MATERIAL

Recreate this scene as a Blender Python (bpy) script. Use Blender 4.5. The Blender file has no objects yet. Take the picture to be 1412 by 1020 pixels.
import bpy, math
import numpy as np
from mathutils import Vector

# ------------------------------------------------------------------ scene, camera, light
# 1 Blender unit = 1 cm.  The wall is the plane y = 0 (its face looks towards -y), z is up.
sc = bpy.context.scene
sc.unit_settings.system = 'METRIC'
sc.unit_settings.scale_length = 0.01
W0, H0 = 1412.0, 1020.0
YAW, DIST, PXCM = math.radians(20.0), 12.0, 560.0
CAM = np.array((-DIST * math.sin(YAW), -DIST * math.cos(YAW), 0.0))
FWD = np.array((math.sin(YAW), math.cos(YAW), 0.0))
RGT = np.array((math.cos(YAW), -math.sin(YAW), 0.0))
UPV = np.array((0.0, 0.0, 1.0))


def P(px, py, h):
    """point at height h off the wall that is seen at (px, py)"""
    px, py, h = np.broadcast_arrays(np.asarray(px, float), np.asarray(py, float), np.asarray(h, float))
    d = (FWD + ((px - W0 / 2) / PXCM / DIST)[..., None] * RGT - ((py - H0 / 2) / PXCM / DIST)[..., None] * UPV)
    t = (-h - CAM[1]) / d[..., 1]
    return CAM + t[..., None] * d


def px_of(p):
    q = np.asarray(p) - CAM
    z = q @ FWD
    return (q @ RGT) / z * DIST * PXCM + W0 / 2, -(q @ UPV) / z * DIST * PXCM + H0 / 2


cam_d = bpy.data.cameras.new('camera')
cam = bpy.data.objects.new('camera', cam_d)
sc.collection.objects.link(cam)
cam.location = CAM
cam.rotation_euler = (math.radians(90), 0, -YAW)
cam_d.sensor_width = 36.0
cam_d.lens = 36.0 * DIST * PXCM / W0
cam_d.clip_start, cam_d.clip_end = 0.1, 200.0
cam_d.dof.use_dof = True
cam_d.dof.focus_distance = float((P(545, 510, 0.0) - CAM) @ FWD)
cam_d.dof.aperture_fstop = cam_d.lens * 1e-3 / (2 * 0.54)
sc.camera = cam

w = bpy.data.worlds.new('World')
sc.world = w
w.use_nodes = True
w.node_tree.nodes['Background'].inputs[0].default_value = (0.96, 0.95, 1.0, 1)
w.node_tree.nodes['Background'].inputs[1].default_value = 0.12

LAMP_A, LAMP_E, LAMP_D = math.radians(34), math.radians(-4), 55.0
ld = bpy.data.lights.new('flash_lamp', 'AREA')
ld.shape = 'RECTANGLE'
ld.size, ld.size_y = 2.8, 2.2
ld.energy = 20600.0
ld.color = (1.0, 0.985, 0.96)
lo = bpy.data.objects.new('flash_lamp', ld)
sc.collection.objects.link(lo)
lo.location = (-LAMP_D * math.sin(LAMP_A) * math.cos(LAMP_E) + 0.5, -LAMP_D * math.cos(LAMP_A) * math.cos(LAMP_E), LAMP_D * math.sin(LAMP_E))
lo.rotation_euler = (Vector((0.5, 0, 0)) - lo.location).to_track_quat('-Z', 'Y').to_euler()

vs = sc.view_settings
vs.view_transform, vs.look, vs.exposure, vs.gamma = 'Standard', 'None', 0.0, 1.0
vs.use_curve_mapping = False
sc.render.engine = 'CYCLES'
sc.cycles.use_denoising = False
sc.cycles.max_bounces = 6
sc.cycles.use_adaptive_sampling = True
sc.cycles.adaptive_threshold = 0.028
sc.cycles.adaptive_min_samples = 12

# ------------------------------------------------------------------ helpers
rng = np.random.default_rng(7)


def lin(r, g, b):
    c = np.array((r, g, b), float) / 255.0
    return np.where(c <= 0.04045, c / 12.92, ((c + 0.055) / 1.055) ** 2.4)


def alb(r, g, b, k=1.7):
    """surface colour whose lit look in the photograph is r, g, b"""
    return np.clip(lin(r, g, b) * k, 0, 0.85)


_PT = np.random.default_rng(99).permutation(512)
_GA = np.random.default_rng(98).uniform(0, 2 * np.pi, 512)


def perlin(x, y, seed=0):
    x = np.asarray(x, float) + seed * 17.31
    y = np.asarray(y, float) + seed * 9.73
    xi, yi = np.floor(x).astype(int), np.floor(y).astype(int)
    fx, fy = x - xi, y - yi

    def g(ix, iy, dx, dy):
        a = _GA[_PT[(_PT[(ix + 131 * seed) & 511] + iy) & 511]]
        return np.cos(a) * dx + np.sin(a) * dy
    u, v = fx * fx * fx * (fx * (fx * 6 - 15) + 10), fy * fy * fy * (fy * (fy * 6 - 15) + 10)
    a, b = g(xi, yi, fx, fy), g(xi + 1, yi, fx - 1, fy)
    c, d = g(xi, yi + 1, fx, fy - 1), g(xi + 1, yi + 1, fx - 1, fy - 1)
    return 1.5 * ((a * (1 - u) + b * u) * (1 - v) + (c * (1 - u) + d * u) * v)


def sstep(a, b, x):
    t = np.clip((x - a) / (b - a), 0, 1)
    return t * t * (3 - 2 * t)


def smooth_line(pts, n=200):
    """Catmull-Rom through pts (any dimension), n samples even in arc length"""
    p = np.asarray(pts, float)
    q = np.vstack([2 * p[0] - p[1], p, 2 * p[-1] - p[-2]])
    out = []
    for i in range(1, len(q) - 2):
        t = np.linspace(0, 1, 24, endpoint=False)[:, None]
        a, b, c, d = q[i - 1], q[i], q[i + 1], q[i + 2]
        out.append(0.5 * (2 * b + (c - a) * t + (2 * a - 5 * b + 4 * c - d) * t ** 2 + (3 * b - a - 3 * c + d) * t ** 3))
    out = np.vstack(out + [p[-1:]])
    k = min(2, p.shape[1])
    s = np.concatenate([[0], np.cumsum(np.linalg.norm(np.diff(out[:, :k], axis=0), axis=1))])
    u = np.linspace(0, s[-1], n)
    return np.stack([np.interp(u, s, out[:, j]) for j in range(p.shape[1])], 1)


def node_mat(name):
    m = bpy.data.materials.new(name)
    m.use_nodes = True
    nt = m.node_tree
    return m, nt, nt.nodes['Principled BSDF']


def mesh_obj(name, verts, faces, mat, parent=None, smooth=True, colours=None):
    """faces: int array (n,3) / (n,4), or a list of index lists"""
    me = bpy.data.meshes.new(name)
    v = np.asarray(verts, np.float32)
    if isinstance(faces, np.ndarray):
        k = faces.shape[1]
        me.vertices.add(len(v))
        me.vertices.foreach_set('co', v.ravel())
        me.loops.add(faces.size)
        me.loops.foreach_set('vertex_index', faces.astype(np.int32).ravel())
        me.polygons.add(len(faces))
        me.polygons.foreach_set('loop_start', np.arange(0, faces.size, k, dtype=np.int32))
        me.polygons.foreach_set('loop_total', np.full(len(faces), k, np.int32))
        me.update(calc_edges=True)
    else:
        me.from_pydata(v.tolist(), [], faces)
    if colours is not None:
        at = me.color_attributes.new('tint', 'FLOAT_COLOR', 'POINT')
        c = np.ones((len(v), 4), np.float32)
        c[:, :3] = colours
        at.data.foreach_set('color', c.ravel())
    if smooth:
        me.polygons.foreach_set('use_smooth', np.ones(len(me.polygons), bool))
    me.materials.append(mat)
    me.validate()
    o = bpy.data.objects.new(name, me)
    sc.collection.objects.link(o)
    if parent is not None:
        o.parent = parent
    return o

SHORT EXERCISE
Extract every line above that contains the word "Blender".

REPLY TO THE EXERCISE
Recreate this scene as a Blender Python (bpy) script. Use Blender 4.5. The Blender file has no objects yet. Take the picture to be 1412 by 1020 pixels.
# 1 Blender unit = 1 cm.  The wall is the plane y = 0 (its face looks towards -y), z is up.